Siapa yang tidak mengenal sosok kiai kharismatik satu ini: KH Ahmad Sahal Mahfudh. Dikenal sebagai ulama sekaligus filsuf kontemporer, Kiai Sahal dikenang dengan konsepnya yang cemerlang: fikih sosial. Pernyataannya yang paling kontroversial adalah: menjadi orang miskin itu dosa!

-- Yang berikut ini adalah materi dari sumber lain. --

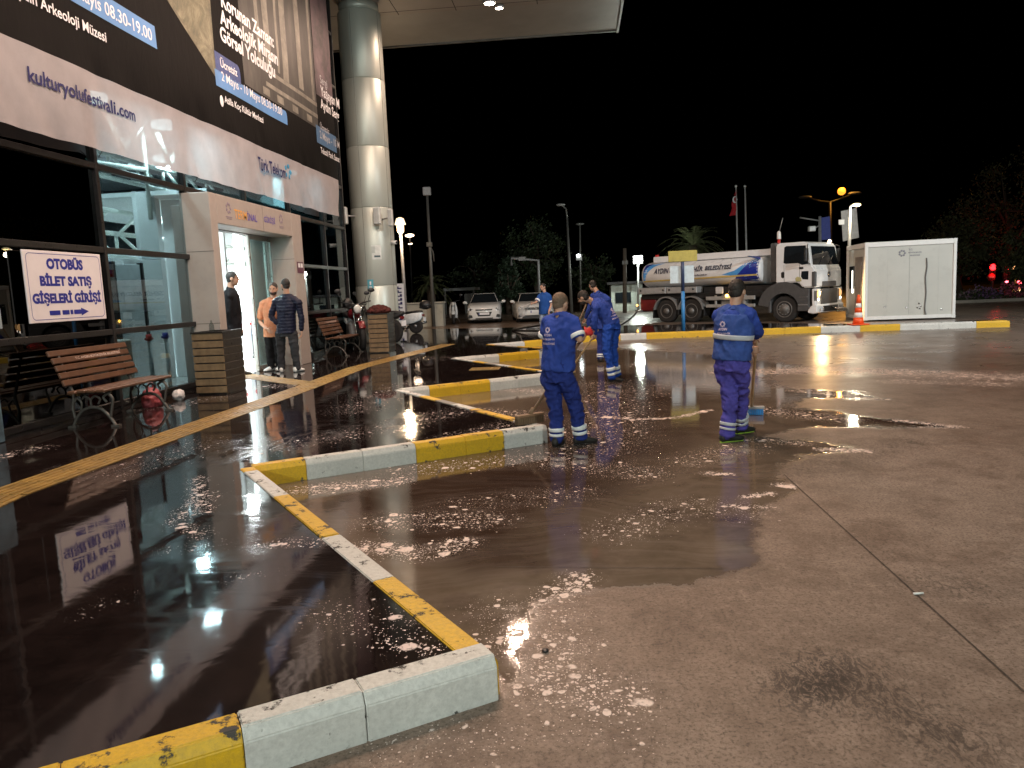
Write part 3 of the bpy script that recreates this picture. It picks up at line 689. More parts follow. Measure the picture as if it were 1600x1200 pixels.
L(ct, ramp(ct, nz(ct, 1.2, 3, .5, scaled(ct, o_, (1, 1, .1))), [(.3, (.46, .50, .46)), (.7, (.52, .56, .51))]), cb.inputs['Base Color']); cb.inputs['Metallic'].default_value = .40
L(ct, ramp(ct, nz(ct, 5, 3, .5, scaled(ct, o_, (1, 1, .06))), [(.3, .40), (.7, .47)]), cb.inputs['Roughness'])
mb = MB(); zs = [ZP, 1.9, 4.25, 6.05, 8.0, HC - .25]
for z0, z1 in zip(zs[:-1], zs[1:]): mb.lathe([(colR - .012, z0), (colR, z0 + .02), (colR, z1 - .02), (colR - .012, z1)], (colX, colY, 0), 48)
mb.lathe([(colR - .05, HC - .25), (colR - .05, HC - .001)], (colX, colY, 0), 48)
col = mb.build('column', colm, bld)
mb = MB()
for a in (-100, -20): 
    a = math.radians(a); mb.box((colX + math.cos(a) * colR - .006, colY + math.sin(a) * colR - .006, ZP), (colX + math.cos(a) * colR + .006, colY + math.sin(a) * colR + .006, HC - .3))
mb.build('column_seam', mat('column_seam', (.22, .22, .2), .5, .5), bld)

def on_column(px, py): 
    p = ony(px, py, colY - colR); return p
# loudspeakers fixed to the column
for i, (x, y, w, lab) in enumerate(((538, 337, .17, 'slim pale loudspeaker on left side of round column'), (589, 337, .20, 'slim pale loudspeaker on front of round column'), (610, 340, .13, 'slim pale loudspeaker on right side of round column, by lantern'))):
    p = ony(x, y, colY - colR - .15); t_ = thing('loudspeaker', (p.x, p.y, p.z), lab, 'loudspeaker', 'loudspeakers on the column')
    mb = MB(); mb.box((p.x - w / 2, p.y - .1, p.z - .25), (p.x + w / 2, p.y + .1, p.z + .25)); mb.build('cabinet', mat('speaker_grey', (.62, .64, .62), .5), t_, bevel=.02)
    mb = MB(); tx = colX - p.x; mb.tube([(p.x, p.y, p.z), (p.x + tx * .6, p.y + .45, p.z)], .025, 8); mb.build('bracket', M['grey_metal'], t_)
    mb = MB(); mb.box((p.x - w * .38, p.y - .106, p.z - .21), (p.x + w * .38, p.y - .1, p.z + .21)); mb.build('grille', mat('speaker_grille', (.42, .44, .43), .7, bmp=.4, bscale=150), t_)
p = ony(611, 379, colY - .2); t_ = thing('security_camera', p, 'small white security camera on right side of round column', 'camera')
mb = MB(); mb.tube([p + V((-.25, 0, 0)), p + V((.02, -.02, 0))], .03, 8); mb.build('bracket', M['white_paint'], t_)
mb = MB(); mb.tube([p + V((.0, 0, 0)), p + V((.2, -.12, -.01))], .055, 12); mb.build('housing', M['white_paint'], t_); mb = MB(); mb.tube([p + V((.2, -.12, -.01)), p + V((.22, -.132, -.011))], .04, 12); mb.build('lens', M['black'], t_)
# notices on the column (curved sheets)
def col_sheet(name, x0, y0, x1, y1, m, label, extra=None):
    a = ony(x0, y0, colY - colR); b = ony(x1, y1, colY - colR); cx = lambda x: math.acos(max(-1, min(1, (x - colX) / colR)))
    t_ = thing(name, (colX, colY, b.z), label, 'notice'); mb = MB(); R = []
    for i in range(9):
        th = -cx(a.x + (b.x - a.x) * i / 8); R.append((math.cos(th), math.sin(th)))
    def sheet(z0, z1, r, i0=0, i1=8):
        m_ = MB(); vs = [(colX + c * r, colY + s * r, z) for z in (z0, z1) for c, s in R[i0:i1 + 1]]; n_ = i1 - i0 + 1
        m_.add(vs, [(i, i + 1, n_ + i + 1, n_ + i) for i in range(n_ - 1)]); return m_
    sheet(b.z, a.z, colR + .006).build('sheet', m, t_)
    h = a.z - b.z
    for (f0, f1, i0, i1, mm) in extra or (): sheet(b.z + h * f0, b.z + h * f1, colR + .010, i0, i1).build('print', mm, t_)
blue_p = mat('notice_blue', (.10, .38, .48), .5); dkp = mat('notice_dark', (.05, .09, .11), .5)
col_sheet('notice', 580, 383, 595, 405, mat('notice_pale', (.62, .66, .64), .5), 'pale torn notice on middle of round column', [(.15, .28, 2, 7, dkp), (.45, .9, 0, 3, mat('notice_grey', (.45, .5, .48), .5))])
col_sheet('notice', 574, 437, 584, 452, blue_p, 'small light blue notice low on round column', [(.2, .3, 2, 6, M['white_print']), (.45, .8, 3, 5, M['white_print'])])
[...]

Kiai Sahal Mahfudh dilahirkan di Desa Kajen, Margoyoso, Pati, Jawa Tengah, pada 17 Desember 1937. Kiai Sahal merupakan anak ketiga dari enam bersaudara. Terlahir dengan nama Muhammad Ahmad Sahal bin Mahfudz bin Abd Salam Alhajaini, Kiai Sahal putra dari pasangan dari Kiai Mahfudz bin Abd Salam Alhafidz dan Hj Badi’ah.
Kiai Sahal menikah dengan Hj.Nafisah pada 1968 dan dikarunai seorang putra bernama Abdul Ghofar Rozin. Kiai Sahal wafat pada Jumat 24 Januari 2014.
Kiai Sahal memang lahir dalam lingkungan pesantren. Maka tidak mengherankan jika di kemudian hari menjadi ulama besar yang berpengaruh. Sehingga, pernah menjabat sebagai Rais Aam PBNU pada 1999 menggantikan KH Ilyas Ruhiyat yang wafat. Kemudian, pada 2000-2014 menjadi Ketua Umum Majelis Ulama Indonesia.
Pengabdian Kiai Sahal kepada pesantren, masyarakat, dan ilmu fikih tidak diragukan lagi. Kiai Sahal penganjur untuk selalu tunduk secara mutlak pada ketentuan hukum dalam kitab-kitab fikih ditambah dengan keserasian akhlak yang diajarkan oleh para ulama tradisional. Bahasa pesantrenya tafaqquh atau memperdalam pengetahuan agama dan juga tawarru atau bermoral luhur.
Kiai Sahal juga dikenal sebagai ulama yang sangat gemar membaca buku. Hal ini dibuktikan dengan koleksi bukunya yang dimilikinya mencapai 1.800 buah buku. ang dibaca Kiai Sahal tidak hanya buku di bidang agama, melainkan juga bacaan umum seperti tentang psikologi, filsafat, sosiologi, hingga novel detektif.
Ketika usianya belum genap 40 tahun, Kiai Sahal telah menunjukkan kecerdasannya dalam berbagai forum fikih. Misalnya, Kiai Sahal aktif di berbagai bahtsu masail yang diselenggarakan tiga bulan sekali oleh Syuriah NU Jawa Tengah.
Kiai Sahal mulai memimpin Pondok Pesantren Maslakul Huda pada 1968. Pesantren ini didirikan oleh ayahnya, KH Mahfudz Salam, pada 1910. Sebagai seorang ulama sepuh NU, Kiai Sahal dikenal sebagai pembaharu pemikiran tradisional di kalangan nahdliyin.
Kiai Sahal juga mendorong kemandirian umat dengan cara memajukan kehidupan santri dan juga masyarakat sekitar pesantrennya melalui pengembangan sosial, pendidikan, ekonomi, dan kesehatan. Atas jasa-jasanya tersebut, akhirnya Kiai Sahal dianugerahi gelar Doktor Kehormatan atau Doctor Honoris Causa dalam bidang pengembangan ilmu fikih serta pengembangan pesantren dan masyarakat oleh UIN Syarif Hidayatullah Jakarta pada 18 Juni 2003.